═════ Given material ═════

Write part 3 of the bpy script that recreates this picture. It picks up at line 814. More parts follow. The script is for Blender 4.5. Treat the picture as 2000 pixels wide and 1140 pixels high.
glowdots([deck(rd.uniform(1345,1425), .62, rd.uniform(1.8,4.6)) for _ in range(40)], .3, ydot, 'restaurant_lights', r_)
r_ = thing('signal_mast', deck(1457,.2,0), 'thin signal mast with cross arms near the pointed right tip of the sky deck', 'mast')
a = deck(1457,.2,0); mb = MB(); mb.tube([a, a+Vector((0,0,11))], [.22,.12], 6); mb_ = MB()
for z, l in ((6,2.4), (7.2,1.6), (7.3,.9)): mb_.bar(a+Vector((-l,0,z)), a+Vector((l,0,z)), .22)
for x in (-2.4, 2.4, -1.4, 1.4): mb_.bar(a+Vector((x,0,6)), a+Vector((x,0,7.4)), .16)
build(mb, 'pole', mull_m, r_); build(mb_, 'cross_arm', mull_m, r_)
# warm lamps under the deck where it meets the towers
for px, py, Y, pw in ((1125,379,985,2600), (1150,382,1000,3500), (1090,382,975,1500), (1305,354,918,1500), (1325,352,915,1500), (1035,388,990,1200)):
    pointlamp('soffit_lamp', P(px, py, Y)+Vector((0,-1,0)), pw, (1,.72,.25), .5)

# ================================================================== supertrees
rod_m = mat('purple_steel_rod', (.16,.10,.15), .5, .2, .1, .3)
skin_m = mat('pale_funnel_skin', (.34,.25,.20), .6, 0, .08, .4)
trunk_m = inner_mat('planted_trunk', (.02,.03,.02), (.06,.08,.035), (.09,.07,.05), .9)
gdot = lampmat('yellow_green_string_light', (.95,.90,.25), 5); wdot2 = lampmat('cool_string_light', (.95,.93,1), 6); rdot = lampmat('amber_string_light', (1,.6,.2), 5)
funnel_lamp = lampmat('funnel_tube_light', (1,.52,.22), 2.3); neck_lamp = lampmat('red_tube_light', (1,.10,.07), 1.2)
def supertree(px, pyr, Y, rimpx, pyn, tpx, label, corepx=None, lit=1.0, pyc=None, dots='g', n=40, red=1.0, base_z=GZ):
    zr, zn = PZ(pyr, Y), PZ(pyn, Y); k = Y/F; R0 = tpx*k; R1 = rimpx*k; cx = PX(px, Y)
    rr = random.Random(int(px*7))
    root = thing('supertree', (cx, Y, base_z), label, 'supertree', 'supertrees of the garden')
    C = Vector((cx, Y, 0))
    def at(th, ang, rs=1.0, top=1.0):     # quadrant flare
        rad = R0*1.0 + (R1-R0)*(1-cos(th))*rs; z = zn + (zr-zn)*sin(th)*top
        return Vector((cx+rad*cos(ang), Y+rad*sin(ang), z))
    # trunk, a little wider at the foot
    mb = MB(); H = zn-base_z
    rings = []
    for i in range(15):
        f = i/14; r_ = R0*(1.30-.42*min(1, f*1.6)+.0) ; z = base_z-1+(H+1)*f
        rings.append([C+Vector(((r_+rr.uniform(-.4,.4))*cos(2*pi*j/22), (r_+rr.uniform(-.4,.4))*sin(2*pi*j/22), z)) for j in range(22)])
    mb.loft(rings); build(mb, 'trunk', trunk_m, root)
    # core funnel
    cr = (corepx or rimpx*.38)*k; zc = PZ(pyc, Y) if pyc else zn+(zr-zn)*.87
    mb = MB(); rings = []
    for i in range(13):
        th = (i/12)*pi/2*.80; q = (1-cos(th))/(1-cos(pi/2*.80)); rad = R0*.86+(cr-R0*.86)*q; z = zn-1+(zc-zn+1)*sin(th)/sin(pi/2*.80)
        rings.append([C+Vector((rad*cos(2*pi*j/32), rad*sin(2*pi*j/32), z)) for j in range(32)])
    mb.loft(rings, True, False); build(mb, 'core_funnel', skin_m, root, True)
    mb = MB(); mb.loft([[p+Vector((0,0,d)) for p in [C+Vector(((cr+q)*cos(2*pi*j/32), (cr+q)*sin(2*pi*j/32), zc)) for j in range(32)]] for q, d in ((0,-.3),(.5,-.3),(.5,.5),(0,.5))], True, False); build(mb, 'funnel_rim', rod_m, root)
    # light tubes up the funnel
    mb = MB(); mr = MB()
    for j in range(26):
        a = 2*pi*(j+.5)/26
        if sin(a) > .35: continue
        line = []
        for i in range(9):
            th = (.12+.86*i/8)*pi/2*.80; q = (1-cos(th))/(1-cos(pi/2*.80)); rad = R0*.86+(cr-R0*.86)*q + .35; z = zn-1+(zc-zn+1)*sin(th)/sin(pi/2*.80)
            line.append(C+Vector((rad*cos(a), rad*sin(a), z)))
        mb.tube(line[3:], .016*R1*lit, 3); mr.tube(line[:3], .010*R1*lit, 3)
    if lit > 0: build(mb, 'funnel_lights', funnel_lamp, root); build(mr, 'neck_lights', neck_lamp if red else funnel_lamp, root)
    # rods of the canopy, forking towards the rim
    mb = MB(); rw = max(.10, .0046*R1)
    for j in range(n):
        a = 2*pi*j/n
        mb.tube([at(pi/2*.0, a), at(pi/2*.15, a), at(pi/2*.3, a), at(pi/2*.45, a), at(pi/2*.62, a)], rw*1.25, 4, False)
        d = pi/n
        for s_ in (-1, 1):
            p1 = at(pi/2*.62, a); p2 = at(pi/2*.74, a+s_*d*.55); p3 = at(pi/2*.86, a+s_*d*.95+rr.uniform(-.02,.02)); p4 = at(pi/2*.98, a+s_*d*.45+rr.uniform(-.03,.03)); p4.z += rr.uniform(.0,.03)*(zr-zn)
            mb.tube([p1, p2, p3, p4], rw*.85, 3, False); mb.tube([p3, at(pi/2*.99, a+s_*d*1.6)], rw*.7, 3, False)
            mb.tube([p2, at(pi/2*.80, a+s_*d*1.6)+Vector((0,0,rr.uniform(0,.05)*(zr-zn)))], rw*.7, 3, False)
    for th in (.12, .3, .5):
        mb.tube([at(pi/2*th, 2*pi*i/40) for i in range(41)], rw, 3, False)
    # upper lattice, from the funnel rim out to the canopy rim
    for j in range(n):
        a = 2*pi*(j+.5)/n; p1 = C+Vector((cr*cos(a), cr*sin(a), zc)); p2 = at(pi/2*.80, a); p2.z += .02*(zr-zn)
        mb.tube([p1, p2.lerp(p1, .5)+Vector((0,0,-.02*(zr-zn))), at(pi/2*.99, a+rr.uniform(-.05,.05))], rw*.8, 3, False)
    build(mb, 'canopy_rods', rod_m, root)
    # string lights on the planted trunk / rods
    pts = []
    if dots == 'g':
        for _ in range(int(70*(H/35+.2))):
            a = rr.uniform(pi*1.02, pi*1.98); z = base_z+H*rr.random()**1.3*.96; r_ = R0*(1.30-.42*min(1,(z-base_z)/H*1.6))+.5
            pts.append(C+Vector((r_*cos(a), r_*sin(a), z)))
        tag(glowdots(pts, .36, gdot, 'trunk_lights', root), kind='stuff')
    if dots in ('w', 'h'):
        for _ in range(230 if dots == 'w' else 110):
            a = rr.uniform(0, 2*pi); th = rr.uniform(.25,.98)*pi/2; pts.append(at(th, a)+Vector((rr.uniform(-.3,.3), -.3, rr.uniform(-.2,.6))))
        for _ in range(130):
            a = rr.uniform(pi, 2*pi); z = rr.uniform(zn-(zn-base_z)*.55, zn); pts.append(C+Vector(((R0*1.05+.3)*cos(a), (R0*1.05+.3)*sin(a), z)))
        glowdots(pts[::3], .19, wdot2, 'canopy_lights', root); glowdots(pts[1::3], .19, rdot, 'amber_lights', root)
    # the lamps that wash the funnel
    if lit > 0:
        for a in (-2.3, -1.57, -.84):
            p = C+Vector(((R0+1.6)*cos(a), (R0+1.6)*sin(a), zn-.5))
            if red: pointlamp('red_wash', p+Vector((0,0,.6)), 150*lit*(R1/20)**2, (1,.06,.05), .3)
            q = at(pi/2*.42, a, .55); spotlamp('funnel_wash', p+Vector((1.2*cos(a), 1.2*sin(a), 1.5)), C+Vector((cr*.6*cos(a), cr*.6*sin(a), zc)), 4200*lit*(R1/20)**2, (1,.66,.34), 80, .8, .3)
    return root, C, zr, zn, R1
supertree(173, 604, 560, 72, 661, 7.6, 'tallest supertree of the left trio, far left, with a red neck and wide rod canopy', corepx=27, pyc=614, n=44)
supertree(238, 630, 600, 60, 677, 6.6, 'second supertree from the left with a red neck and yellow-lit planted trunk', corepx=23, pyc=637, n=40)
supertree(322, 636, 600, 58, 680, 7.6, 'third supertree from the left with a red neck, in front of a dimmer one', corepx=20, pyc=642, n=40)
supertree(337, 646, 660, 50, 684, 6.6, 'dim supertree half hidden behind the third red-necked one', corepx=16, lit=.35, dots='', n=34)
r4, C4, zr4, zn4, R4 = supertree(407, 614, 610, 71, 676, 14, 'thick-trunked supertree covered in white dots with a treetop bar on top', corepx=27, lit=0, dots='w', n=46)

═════

* [Goal]:
Copy, please, exactly the lines that start at the first line of the data and end at the line containing "pw, (1,.72,.25), .5)", both kept and no others.

* [Reply]:
Write part 3 of the bpy script that recreates this picture. It picks up at line 814. More parts follow. The script is for Blender 4.5. Treat the picture as 2000 pixels wide and 1140 pixels high.
glowdots([deck(rd.uniform(1345,1425), .62, rd.uniform(1.8,4.6)) for _ in range(40)], .3, ydot, 'restaurant_lights', r_)
r_ = thing('signal_mast', deck(1457,.2,0), 'thin signal mast with cross arms near the pointed right tip of the sky deck', 'mast')
a = deck(1457,.2,0); mb = MB(); mb.tube([a, a+Vector((0,0,11))], [.22,.12], 6); mb_ = MB()
for z, l in ((6,2.4), (7.2,1.6), (7.3,.9)): mb_.bar(a+Vector((-l,0,z)), a+Vector((l,0,z)), .22)
for x in (-2.4, 2.4, -1.4, 1.4): mb_.bar(a+Vector((x,0,6)), a+Vector((x,0,7.4)), .16)
build(mb, 'pole', mull_m, r_); build(mb_, 'cross_arm', mull_m, r_)
# warm lamps under the deck where it meets the towers
for px, py, Y, pw in ((1125,379,985,2600), (1150,382,1000,3500), (1090,382,975,1500), (1305,354,918,1500), (1325,352,915,1500), (1035,388,990,1200)):
    pointlamp('soffit_lamp', P(px, py, Y)+Vector((0,-1,0)), pw, (1,.72,.25), .5)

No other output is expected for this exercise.